WORK TO COMPLETE
Starting at the line that contains "Model this scene", reproduce each line exactly up to and including the line that contains "o = link(name, bm, m);". Reproduce nothing else.

Begin SUPPLIED RECORDS

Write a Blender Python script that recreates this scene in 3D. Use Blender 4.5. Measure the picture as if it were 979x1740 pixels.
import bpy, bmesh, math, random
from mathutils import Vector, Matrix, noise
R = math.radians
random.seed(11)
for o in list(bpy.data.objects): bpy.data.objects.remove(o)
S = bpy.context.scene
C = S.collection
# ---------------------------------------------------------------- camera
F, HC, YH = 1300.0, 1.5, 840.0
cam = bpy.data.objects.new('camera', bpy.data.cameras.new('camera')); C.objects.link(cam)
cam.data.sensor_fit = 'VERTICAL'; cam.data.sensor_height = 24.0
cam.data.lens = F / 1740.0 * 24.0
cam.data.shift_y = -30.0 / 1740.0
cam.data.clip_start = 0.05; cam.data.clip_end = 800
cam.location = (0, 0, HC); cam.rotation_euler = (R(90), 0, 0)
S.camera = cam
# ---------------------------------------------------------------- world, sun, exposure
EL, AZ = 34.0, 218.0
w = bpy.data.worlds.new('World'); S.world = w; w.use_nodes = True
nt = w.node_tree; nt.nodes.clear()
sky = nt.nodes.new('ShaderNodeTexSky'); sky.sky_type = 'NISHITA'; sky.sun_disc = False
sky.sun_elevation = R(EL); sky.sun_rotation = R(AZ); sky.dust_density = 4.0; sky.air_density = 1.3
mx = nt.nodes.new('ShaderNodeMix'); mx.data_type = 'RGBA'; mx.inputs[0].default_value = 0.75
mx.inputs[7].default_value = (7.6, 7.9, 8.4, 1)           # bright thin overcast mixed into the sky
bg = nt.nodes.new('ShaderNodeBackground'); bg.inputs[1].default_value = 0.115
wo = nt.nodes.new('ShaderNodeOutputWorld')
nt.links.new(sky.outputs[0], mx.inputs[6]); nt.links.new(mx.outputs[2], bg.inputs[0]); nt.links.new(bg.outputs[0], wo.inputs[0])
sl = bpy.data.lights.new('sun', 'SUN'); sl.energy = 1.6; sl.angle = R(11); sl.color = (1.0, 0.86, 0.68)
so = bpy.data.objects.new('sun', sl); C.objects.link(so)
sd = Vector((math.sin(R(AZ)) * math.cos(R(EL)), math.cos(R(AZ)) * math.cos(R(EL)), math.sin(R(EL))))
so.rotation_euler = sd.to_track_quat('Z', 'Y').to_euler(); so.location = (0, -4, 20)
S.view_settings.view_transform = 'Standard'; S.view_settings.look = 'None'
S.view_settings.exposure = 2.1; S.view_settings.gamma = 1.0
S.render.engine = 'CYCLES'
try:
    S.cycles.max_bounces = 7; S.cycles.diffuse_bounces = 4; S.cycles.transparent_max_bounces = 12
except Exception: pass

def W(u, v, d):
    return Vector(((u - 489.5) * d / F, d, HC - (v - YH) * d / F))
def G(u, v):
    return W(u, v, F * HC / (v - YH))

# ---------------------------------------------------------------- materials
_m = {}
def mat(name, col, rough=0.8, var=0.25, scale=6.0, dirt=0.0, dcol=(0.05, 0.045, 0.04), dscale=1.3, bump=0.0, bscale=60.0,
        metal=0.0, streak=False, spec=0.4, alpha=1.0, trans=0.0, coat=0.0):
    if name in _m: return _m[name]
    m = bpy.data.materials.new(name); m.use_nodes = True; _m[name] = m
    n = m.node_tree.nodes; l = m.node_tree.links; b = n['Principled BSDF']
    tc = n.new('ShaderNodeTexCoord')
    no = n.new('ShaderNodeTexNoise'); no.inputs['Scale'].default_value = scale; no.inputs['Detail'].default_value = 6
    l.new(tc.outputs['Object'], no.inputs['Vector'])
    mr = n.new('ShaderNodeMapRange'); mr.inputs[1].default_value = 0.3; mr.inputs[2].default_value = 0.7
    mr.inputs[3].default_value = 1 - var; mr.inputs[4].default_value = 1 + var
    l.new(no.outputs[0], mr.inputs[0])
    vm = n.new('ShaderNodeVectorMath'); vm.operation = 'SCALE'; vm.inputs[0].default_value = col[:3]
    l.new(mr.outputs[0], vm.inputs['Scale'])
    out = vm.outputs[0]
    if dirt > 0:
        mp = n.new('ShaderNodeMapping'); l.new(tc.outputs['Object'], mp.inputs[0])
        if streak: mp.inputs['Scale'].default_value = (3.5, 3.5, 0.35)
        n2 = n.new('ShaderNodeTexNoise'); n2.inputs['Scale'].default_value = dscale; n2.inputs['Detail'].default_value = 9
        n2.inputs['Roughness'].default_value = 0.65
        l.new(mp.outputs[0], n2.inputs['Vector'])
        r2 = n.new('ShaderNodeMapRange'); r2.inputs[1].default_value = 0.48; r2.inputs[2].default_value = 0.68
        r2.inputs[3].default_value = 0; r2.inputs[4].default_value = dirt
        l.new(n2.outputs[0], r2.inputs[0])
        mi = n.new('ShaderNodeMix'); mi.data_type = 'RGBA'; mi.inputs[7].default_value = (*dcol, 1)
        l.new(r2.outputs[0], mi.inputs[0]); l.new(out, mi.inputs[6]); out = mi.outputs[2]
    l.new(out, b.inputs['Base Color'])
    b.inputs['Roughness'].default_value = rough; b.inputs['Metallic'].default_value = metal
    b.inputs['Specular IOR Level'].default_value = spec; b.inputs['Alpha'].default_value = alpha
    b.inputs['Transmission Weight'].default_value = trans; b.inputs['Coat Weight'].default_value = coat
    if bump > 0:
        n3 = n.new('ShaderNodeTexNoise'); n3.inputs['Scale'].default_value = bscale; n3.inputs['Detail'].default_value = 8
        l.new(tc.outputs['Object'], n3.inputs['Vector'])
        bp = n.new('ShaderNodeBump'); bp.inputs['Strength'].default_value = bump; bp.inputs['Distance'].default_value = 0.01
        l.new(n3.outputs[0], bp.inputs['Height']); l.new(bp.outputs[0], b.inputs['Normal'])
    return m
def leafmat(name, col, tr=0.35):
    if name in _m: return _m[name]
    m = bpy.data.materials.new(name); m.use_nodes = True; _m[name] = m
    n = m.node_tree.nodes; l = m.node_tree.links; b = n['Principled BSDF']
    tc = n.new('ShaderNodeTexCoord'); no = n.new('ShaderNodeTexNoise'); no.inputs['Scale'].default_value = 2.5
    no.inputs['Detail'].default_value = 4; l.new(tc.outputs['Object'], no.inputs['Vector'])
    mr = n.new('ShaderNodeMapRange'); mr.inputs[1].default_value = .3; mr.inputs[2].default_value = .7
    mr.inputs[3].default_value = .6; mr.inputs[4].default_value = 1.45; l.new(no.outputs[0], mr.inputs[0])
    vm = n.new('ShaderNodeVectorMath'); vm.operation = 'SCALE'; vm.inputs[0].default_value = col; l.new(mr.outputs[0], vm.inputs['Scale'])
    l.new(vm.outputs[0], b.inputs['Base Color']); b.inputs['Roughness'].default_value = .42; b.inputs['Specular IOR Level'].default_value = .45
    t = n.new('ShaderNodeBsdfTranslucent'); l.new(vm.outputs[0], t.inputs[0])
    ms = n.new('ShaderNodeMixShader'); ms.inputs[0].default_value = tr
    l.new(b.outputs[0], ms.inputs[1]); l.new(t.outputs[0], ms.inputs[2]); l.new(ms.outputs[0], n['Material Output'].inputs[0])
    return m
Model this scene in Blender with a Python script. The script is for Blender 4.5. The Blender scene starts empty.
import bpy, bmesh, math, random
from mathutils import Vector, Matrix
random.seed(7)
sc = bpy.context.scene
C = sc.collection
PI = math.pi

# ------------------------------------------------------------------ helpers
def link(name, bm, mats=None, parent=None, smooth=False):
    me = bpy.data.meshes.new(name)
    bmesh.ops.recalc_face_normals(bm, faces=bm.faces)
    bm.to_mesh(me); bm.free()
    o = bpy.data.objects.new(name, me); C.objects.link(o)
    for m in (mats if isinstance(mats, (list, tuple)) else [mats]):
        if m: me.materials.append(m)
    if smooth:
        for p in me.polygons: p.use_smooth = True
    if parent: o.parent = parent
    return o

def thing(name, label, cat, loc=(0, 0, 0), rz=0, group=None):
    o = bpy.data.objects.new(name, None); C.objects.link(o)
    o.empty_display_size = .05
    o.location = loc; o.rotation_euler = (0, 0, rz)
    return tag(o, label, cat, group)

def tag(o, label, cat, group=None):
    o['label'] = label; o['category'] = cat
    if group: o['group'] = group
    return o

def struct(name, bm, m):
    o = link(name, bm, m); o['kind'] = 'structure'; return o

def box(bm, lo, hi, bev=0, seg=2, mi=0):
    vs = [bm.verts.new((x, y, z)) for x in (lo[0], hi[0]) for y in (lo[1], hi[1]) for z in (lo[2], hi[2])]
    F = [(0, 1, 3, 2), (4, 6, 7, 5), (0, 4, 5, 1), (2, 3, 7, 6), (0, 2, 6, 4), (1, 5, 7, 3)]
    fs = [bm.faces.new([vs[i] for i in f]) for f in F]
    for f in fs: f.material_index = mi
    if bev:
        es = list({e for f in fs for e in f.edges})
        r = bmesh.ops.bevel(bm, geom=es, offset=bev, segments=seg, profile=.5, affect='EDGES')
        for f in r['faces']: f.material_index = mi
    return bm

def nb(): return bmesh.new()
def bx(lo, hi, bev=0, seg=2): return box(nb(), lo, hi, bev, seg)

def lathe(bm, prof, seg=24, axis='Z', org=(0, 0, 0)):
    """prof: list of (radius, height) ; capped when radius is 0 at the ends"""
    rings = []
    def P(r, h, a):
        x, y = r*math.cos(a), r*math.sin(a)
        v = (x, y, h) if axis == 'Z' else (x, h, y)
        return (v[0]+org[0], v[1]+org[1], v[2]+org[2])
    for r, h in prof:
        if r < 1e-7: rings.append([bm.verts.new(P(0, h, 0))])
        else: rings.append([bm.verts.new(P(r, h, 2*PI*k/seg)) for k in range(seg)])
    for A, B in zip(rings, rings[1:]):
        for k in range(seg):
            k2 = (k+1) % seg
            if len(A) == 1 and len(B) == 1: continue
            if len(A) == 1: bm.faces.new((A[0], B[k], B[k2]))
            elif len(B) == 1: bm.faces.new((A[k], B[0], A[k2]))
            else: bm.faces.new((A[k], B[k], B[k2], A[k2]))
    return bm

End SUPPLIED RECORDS

RESULT OF THIS TASK
Model this scene in Blender with a Python script. The script is for Blender 4.5. The Blender scene starts empty.
import bpy, bmesh, math, random
from mathutils import Vector, Matrix
random.seed(7)
sc = bpy.context.scene
C = sc.collection
PI = math.pi

# ------------------------------------------------------------------ helpers
def link(name, bm, mats=None, parent=None, smooth=False):
    me = bpy.data.meshes.new(name)
    bmesh.ops.recalc_face_normals(bm, faces=bm.faces)
    bm.to_mesh(me); bm.free()
    o = bpy.data.objects.new(name, me); C.objects.link(o)
    for m in (mats if isinstance(mats, (list, tuple)) else [mats]):
        if m: me.materials.append(m)
    if smooth:
        for p in me.polygons: p.use_smooth = True
    if parent: o.parent = parent
    return o

def thing(name, label, cat, loc=(0, 0, 0), rz=0, group=None):
    o = bpy.data.objects.new(name, None); C.objects.link(o)
    o.empty_display_size = .05
    o.location = loc; o.rotation_euler = (0, 0, rz)
    return tag(o, label, cat, group)

def tag(o, label, cat, group=None):
    o['label'] = label; o['category'] = cat
    if group: o['group'] = group
    return o

def struct(name, bm, m):
    o = link(name, bm, m); o['kind'] = 'structure'; return o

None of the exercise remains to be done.